---- TASK MATERIAL
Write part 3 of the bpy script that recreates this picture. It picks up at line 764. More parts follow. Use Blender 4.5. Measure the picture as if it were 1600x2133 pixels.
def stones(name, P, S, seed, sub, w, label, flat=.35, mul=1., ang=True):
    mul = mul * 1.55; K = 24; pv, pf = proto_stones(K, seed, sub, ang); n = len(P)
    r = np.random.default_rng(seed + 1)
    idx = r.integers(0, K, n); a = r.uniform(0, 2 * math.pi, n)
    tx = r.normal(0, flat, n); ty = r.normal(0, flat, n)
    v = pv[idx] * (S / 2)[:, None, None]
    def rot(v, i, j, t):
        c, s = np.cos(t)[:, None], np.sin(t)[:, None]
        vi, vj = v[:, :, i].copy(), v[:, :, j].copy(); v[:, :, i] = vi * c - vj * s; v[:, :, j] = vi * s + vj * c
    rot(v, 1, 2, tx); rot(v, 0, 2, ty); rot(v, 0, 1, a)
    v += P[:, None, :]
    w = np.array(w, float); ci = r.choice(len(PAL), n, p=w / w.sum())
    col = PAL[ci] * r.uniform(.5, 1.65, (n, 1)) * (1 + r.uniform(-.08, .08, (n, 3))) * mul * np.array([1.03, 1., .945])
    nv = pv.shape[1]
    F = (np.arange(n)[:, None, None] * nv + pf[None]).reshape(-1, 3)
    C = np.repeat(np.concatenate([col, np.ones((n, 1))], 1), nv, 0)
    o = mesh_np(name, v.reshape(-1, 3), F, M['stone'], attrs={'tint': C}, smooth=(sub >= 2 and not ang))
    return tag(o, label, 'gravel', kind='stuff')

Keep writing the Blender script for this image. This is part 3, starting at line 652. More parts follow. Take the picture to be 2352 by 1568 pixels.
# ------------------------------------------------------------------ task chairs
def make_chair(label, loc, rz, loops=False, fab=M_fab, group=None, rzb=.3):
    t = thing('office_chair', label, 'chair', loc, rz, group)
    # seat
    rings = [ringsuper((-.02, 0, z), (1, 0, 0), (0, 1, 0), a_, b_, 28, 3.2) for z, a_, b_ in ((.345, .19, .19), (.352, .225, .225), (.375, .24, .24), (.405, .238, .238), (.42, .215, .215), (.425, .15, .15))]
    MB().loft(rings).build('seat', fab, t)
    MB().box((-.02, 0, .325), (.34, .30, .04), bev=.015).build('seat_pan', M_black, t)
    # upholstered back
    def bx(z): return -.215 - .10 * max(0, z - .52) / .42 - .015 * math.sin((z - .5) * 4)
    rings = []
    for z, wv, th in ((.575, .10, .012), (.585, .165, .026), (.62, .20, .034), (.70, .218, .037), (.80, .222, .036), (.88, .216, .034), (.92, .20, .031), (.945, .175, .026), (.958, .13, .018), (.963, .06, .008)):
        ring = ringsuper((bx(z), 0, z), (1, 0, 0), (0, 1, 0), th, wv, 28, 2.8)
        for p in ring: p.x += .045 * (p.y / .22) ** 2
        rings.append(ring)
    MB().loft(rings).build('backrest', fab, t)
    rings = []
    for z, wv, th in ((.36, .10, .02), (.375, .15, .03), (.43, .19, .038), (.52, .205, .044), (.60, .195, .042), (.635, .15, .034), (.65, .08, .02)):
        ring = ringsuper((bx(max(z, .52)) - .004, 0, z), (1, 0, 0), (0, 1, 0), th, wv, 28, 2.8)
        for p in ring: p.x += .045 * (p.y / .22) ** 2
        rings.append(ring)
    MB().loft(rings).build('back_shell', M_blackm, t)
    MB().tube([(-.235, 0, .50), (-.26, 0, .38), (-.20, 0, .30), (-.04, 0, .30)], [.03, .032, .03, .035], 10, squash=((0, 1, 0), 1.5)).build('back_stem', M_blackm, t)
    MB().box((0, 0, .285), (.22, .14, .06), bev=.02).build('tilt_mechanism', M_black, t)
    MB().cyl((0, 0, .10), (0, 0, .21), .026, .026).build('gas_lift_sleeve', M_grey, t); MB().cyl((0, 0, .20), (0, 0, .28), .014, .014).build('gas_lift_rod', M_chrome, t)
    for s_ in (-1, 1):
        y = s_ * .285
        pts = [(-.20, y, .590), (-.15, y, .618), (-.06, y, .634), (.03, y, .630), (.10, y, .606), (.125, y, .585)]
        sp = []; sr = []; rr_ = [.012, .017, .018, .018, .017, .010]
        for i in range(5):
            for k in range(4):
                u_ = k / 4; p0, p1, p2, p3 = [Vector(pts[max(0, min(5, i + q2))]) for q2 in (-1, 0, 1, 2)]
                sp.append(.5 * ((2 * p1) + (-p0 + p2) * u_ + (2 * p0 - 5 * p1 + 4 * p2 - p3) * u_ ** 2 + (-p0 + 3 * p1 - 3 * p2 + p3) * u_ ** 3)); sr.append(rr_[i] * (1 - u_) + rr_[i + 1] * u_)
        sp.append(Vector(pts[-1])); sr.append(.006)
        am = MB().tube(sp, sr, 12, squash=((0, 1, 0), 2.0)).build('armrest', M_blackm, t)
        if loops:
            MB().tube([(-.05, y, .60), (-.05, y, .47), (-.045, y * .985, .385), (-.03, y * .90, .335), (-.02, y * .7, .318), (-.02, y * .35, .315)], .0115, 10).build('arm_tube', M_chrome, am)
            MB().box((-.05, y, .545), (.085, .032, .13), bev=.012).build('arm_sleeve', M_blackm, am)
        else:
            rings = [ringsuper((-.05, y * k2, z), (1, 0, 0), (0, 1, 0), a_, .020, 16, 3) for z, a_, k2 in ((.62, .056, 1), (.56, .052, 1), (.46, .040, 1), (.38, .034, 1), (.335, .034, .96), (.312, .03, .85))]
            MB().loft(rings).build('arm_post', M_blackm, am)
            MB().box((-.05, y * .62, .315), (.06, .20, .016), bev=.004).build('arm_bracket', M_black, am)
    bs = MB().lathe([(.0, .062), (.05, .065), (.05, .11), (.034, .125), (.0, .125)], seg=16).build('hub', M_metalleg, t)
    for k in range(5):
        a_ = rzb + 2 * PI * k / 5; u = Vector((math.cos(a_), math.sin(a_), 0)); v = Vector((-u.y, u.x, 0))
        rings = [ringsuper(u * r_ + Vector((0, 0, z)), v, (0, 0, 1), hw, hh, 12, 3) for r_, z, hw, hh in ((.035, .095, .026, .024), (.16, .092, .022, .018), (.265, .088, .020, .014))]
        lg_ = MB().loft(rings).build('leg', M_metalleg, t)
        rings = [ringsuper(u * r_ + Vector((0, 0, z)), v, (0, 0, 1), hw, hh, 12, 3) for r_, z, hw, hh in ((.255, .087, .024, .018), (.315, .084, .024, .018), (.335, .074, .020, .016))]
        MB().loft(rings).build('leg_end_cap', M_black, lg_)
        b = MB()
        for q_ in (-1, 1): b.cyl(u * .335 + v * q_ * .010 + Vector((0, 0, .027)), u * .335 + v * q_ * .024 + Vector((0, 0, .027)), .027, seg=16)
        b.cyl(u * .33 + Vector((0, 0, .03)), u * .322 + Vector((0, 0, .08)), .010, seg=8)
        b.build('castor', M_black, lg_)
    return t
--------
| WHAT TO WORK ON |
Copy out the full material exactly as it appears.

| RESPONSE TO THIS TASK |
Write part 3 of the bpy script that recreates this picture. It picks up at line 764. More parts follow. Use Blender 4.5. Measure the picture as if it were 1600x2133 pixels.
def stones(name, P, S, seed, sub, w, label, flat=.35, mul=1., ang=True):
    mul = mul * 1.55; K = 24; pv, pf = proto_stones(K, seed, sub, ang); n = len(P)
    r = np.random.default_rng(seed + 1)
    idx = r.integers(0, K, n); a = r.uniform(0, 2 * math.pi, n)
    tx = r.normal(0, flat, n); ty = r.normal(0, flat, n)
    v = pv[idx] * (S / 2)[:, None, None]
    def rot(v, i, j, t):
        c, s = np.cos(t)[:, None], np.sin(t)[:, None]
        vi, vj = v[:, :, i].copy(), v[:, :, j].copy(); v[:, :, i] = vi * c - vj * s; v[:, :, j] = vi * s + vj * c
    rot(v, 1, 2, tx); rot(v, 0, 2, ty); rot(v, 0, 1, a)
    v += P[:, None, :]
    w = np.array(w, float); ci = r.choice(len(PAL), n, p=w / w.sum())
    col = PAL[ci] * r.uniform(.5, 1.65, (n, 1)) * (1 + r.uniform(-.08, .08, (n, 3))) * mul * np.array([1.03, 1., .945])
    nv = pv.shape[1]
    F = (np.arange(n)[:, None, None] * nv + pf[None]).reshape(-1, 3)
    C = np.repeat(np.concatenate([col, np.ones((n, 1))], 1), nv, 0)
    o = mesh_np(name, v.reshape(-1, 3), F, M['stone'], attrs={'tint': C}, smooth=(sub >= 2 and not ang))
    return tag(o, label, 'gravel', kind='stuff')

Keep writing the Blender script for this image. This is part 3, starting at line 652. More parts follow. Take the picture to be 2352 by 1568 pixels.
# ------------------------------------------------------------------ task chairs
def make_chair(label, loc, rz, loops=False, fab=M_fab, group=None, rzb=.3):
    t = thing('office_chair', label, 'chair', loc, rz, group)
    # seat
    rings = [ringsuper((-.02, 0, z), (1, 0, 0), (0, 1, 0), a_, b_, 28, 3.2) for z, a_, b_ in ((.345, .19, .19), (.352, .225, .225), (.375, .24, .24), (.405, .238, .238), (.42, .215, .215), (.425, .15, .15))]
    MB().loft(rings).build('seat', fab, t)
    MB().box((-.02, 0, .325), (.34, .30, .04), bev=.015).build('seat_pan', M_black, t)
    # upholstered back
    def bx(z): return -.215 - .10 * max(0, z - .52) / .42 - .015 * math.sin((z - .5) * 4)
    rings = []
    for z, wv, th in ((.575, .10, .012), (.585, .165, .026), (.62, .20, .034), (.70, .218, .037), (.80, .222, .036), (.88, .216, .034), (.92, .20, .031), (.945, .175, .026), (.958, .13, .018), (.963, .06, .008)):
        ring = ringsuper((bx(z), 0, z), (1, 0, 0), (0, 1, 0), th, wv, 28, 2.8)
        for p in ring: p.x += .045 * (p.y / .22) ** 2
        rings.append(ring)
    MB().loft(rings).build('backrest', fab, t)
    rings = []
    for z, wv, th in ((.36, .10, .02), (.375, .15, .03), (.43, .19, .038), (.52, .205, .044), (.60, .195, .042), (.635, .15, .034), (.65, .08, .02)):
        ring = ringsuper((bx(max(z, .52)) - .004, 0, z), (1, 0, 0), (0, 1, 0), th, wv, 28, 2.8)
        for p in ring: p.x += .045 * (p.y / .22) ** 2
        rings.append(ring)
    MB().loft(rings).build('back_shell', M_blackm, t)
    MB().tube([(-.235, 0, .50), (-.26, 0, .38), (-.20, 0, .30), (-.04, 0, .30)], [.03, .032, .03, .035], 10, squash=((0, 1, 0), 1.5)).build('back_stem', M_blackm, t)
    MB().box((0, 0, .285), (.22, .14, .06), bev=.02).build('tilt_mechanism', M_black, t)
    MB().cyl((0, 0, .10), (0, 0, .21), .026, .026).build('gas_lift_sleeve', M_grey, t); MB().cyl((0, 0, .20), (0, 0, .28), .014, .014).build('gas_lift_rod', M_chrome, t)
    for s_ in (-1, 1):
        y = s_ * .285
        pts = [(-.20, y, .590), (-.15, y, .618), (-.06, y, .634), (.03, y, .630), (.10, y, .606), (.125, y, .585)]
        sp = []; sr = []; rr_ = [.012, .017, .018, .018, .017, .010]
        for i in range(5):
            for k in range(4):
                u_ = k / 4; p0, p1, p2, p3 = [Vector(pts[max(0, min(5, i + q2))]) for q2 in (-1, 0, 1, 2)]
                sp.append(.5 * ((2 * p1) + (-p0 + p2) * u_ + (2 * p0 - 5 * p1 + 4 * p2 - p3) * u_ ** 2 + (-p0 + 3 * p1 - 3 * p2 + p3) * u_ ** 3)); sr.append(rr_[i] * (1 - u_) + rr_[i + 1] * u_)
        sp.append(Vector(pts[-1])); sr.append(.006)
        am = MB().tube(sp, sr, 12, squash=((0, 1, 0), 2.0)).build('armrest', M_blackm, t)
        if loops:
            MB().tube([(-.05, y, .60), (-.05, y, .47), (-.045, y * .985, .385), (-.03, y * .90, .335), (-.02, y * .7, .318), (-.02, y * .35, .315)], .0115, 10).build('arm_tube', M_chrome, am)
            MB().box((-.05, y, .545), (.085, .032, .13), bev=.012).build('arm_sleeve', M_blackm, am)
        else:
            rings = [ringsuper((-.05, y * k2, z), (1, 0, 0), (0, 1, 0), a_, .020, 16, 3) for z, a_, k2 in ((.62, .056, 1), (.56, .052, 1), (.46, .040, 1), (.38, .034, 1), (.335, .034, .96), (.312, .03, .85))]
            MB().loft(rings).build('arm_post', M_blackm, am)
            MB().box((-.05, y * .62, .315), (.06, .20, .016), bev=.004).build('arm_bracket', M_black, am)
    bs = MB().lathe([(.0, .062), (.05, .065), (.05, .11), (.034, .125), (.0, .125)], seg=16).build('hub', M_metalleg, t)
    for k in range(5):
        a_ = rzb + 2 * PI * k / 5; u = Vector((math.cos(a_), math.sin(a_), 0)); v = Vector((-u.y, u.x, 0))
        rings = [ringsuper(u * r_ + Vector((0, 0, z)), v, (0, 0, 1), hw, hh, 12, 3) for r_, z, hw, hh in ((.035, .095, .026, .024), (.16, .092, .022, .018), (.265, .088, .020, .014))]
        lg_ = MB().loft(rings).build('leg', M_metalleg, t)
        rings = [ringsuper(u * r_ + Vector((0, 0, z)), v, (0, 0, 1), hw, hh, 12, 3) for r_, z, hw, hh in ((.255, .087, .024, .018), (.315, .084, .024, .018), (.335, .074, .020, .016))]
        MB().loft(rings).build('leg_end_cap', M_black, lg_)
        b = MB()
        for q_ in (-1, 1): b.cyl(u * .335 + v * q_ * .010 + Vector((0, 0, .027)), u * .335 + v * q_ * .024 + Vector((0, 0, .027)), .027, seg=16)
        b.cyl(u * .33 + Vector((0, 0, .03)), u * .322 + Vector((0, 0, .08)), .010, seg=8)
        b.build('castor', M_black, lg_)
    return t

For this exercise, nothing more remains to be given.